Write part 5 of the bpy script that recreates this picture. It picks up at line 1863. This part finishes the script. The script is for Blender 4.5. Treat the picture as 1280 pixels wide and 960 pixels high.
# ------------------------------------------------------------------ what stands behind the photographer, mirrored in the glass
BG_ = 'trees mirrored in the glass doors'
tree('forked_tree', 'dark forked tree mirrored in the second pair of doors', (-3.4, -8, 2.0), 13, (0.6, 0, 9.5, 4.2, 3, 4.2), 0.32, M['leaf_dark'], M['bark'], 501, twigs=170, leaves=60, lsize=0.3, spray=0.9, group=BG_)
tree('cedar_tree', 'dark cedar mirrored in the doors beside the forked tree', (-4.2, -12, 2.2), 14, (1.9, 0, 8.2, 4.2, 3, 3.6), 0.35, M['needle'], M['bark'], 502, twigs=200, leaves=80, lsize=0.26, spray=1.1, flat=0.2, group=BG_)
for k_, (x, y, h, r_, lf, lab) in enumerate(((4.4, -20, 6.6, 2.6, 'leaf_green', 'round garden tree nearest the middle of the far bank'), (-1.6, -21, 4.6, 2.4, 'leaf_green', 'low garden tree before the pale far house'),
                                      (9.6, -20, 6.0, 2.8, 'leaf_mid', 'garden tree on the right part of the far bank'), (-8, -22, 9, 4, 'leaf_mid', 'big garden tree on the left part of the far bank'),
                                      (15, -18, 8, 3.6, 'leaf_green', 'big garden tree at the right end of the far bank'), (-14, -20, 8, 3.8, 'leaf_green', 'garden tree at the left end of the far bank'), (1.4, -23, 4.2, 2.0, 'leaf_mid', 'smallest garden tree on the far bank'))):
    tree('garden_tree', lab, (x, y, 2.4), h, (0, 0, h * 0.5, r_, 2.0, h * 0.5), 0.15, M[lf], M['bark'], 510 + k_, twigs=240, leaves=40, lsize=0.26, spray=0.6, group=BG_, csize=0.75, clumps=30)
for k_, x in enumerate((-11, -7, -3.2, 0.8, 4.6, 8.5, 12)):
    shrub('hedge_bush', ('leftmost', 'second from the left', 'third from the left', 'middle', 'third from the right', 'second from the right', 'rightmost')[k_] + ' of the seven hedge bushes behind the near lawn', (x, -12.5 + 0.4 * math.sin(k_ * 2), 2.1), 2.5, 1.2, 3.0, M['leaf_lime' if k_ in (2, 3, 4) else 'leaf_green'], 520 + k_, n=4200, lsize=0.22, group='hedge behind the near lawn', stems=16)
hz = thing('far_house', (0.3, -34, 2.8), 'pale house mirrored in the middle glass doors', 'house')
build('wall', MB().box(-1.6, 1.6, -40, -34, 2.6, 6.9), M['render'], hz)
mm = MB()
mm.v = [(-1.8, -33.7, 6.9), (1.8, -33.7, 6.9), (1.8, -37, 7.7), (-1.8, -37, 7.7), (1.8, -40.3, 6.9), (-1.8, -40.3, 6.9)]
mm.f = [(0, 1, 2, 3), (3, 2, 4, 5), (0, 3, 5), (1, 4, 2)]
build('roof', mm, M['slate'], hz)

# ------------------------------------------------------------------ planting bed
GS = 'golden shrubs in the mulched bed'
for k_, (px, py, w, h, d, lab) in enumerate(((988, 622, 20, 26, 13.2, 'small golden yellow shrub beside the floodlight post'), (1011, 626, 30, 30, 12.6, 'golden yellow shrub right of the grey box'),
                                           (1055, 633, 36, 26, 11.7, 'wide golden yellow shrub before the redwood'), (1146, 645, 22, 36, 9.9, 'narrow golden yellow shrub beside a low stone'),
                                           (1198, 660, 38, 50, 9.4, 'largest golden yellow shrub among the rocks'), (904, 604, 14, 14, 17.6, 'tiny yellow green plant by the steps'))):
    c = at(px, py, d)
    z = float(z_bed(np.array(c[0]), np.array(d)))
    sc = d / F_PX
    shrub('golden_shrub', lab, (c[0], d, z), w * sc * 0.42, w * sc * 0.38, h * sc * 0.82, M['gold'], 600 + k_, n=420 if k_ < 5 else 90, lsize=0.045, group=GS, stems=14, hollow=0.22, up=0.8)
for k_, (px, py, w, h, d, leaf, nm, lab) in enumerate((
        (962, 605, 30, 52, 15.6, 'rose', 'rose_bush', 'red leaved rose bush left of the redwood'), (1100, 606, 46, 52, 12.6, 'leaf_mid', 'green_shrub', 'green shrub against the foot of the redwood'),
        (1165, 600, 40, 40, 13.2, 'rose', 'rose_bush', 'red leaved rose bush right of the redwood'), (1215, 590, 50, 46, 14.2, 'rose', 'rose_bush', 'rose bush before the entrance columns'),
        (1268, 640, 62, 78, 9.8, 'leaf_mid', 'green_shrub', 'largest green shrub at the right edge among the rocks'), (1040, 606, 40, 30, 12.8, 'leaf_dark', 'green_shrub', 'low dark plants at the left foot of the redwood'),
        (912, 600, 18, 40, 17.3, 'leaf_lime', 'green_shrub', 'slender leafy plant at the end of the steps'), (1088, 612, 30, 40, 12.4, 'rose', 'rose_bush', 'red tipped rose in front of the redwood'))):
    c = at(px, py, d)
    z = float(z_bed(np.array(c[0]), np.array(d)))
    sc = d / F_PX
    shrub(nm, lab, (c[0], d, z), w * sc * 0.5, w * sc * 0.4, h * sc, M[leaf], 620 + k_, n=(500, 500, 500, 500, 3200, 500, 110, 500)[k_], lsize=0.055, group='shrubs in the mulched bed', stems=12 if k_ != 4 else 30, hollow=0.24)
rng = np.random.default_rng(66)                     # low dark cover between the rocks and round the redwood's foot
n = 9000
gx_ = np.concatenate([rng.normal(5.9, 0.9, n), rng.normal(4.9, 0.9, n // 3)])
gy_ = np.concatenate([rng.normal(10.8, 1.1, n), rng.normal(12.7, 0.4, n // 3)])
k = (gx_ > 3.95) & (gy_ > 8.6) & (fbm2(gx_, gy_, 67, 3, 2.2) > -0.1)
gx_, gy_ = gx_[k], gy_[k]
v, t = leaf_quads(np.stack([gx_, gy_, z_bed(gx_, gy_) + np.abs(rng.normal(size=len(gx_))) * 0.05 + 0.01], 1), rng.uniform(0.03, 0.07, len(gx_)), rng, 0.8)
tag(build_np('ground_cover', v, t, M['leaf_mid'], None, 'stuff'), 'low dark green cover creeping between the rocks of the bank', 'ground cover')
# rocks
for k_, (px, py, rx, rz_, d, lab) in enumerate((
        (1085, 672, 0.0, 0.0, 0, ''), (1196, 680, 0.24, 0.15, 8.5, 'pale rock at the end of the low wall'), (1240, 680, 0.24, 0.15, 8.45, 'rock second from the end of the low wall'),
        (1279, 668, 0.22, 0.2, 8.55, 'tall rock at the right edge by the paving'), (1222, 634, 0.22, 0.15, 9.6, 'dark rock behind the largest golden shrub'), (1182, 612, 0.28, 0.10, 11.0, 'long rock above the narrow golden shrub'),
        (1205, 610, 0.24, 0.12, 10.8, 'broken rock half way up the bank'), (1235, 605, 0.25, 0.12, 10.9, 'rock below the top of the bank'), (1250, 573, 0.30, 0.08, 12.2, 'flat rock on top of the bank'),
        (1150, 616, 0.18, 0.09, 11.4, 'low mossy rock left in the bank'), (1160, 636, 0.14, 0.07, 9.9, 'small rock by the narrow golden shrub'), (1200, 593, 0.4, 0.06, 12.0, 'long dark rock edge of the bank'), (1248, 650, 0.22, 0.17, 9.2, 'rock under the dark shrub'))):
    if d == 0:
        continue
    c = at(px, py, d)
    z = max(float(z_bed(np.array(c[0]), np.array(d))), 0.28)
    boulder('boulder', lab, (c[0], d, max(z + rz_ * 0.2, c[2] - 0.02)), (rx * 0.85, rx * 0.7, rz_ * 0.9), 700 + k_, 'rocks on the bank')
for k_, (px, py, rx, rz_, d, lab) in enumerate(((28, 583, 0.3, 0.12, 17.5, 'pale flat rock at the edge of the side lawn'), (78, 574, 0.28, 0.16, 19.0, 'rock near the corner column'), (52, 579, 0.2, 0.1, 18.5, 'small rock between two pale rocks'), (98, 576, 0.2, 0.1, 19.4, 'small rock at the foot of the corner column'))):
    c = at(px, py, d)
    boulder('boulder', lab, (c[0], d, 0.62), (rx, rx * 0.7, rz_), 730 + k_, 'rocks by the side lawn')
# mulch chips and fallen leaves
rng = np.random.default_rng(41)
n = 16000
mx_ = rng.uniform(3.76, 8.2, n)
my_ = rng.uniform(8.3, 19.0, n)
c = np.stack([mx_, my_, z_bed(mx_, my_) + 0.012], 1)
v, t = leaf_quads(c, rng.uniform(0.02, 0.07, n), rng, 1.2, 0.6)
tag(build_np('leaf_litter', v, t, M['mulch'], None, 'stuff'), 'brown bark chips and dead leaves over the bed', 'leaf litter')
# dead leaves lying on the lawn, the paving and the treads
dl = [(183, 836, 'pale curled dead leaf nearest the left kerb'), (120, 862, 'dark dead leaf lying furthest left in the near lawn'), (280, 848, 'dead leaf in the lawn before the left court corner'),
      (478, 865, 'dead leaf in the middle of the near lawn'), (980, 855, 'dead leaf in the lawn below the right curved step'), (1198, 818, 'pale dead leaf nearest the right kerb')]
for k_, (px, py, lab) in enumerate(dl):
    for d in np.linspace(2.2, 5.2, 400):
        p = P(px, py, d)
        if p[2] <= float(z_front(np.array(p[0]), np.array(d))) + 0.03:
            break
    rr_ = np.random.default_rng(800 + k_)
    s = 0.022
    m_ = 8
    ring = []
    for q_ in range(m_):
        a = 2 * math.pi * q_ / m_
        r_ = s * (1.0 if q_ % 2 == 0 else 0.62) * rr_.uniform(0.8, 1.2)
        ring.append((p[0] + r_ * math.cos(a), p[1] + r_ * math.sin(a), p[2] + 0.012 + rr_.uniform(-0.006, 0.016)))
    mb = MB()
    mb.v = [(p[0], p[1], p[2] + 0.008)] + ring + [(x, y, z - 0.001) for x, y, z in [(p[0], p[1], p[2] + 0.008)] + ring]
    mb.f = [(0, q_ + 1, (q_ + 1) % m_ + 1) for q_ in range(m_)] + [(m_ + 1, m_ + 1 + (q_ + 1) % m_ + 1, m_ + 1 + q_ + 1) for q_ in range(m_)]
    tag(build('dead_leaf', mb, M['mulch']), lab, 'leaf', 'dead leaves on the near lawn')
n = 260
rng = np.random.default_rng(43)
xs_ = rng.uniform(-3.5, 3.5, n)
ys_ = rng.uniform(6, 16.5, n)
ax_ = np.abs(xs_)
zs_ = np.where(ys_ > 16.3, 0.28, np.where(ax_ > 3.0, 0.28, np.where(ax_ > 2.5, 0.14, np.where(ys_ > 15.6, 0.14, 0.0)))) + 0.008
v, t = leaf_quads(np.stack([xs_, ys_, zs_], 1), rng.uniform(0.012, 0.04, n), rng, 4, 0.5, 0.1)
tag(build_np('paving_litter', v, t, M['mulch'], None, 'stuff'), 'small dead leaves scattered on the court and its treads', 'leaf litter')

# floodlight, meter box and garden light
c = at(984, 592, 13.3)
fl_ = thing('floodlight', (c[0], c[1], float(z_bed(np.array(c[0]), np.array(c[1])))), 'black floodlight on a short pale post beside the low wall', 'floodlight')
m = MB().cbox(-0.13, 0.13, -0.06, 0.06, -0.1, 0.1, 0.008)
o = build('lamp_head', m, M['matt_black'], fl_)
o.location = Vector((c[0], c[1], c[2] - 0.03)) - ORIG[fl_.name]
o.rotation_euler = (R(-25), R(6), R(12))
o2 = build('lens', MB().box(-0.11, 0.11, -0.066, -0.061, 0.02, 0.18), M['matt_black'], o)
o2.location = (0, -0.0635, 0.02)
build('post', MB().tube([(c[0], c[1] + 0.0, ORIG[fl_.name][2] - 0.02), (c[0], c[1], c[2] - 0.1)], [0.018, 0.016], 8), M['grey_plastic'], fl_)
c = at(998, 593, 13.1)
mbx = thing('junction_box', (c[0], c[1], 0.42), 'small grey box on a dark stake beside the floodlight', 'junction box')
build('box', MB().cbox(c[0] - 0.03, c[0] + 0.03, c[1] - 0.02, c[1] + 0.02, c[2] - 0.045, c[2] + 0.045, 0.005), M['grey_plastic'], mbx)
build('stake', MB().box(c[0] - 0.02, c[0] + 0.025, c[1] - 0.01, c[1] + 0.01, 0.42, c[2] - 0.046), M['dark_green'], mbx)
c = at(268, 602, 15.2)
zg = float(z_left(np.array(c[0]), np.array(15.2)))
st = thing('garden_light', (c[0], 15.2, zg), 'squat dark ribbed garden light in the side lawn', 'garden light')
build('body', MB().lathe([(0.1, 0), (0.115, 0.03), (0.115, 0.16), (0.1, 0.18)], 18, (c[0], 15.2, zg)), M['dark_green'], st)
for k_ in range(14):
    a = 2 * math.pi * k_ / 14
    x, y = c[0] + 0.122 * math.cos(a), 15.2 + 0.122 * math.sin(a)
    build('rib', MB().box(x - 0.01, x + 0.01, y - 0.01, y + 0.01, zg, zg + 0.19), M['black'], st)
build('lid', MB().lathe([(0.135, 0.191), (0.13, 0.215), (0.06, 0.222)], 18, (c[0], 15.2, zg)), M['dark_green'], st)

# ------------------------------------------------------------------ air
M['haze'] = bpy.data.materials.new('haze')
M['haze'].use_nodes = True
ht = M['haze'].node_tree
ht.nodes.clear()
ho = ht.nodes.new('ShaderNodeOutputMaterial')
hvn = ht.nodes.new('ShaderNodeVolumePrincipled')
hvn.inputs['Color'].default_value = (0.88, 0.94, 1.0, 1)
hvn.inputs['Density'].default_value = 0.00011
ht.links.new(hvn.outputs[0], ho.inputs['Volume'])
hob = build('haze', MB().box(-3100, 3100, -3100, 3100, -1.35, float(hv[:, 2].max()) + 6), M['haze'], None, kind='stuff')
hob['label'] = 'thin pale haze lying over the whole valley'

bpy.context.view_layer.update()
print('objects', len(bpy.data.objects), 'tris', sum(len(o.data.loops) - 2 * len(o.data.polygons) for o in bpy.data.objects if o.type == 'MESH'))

__________

Among the lines of the material above, how many include the string "part"? Report only that number.

> Answer to the task
2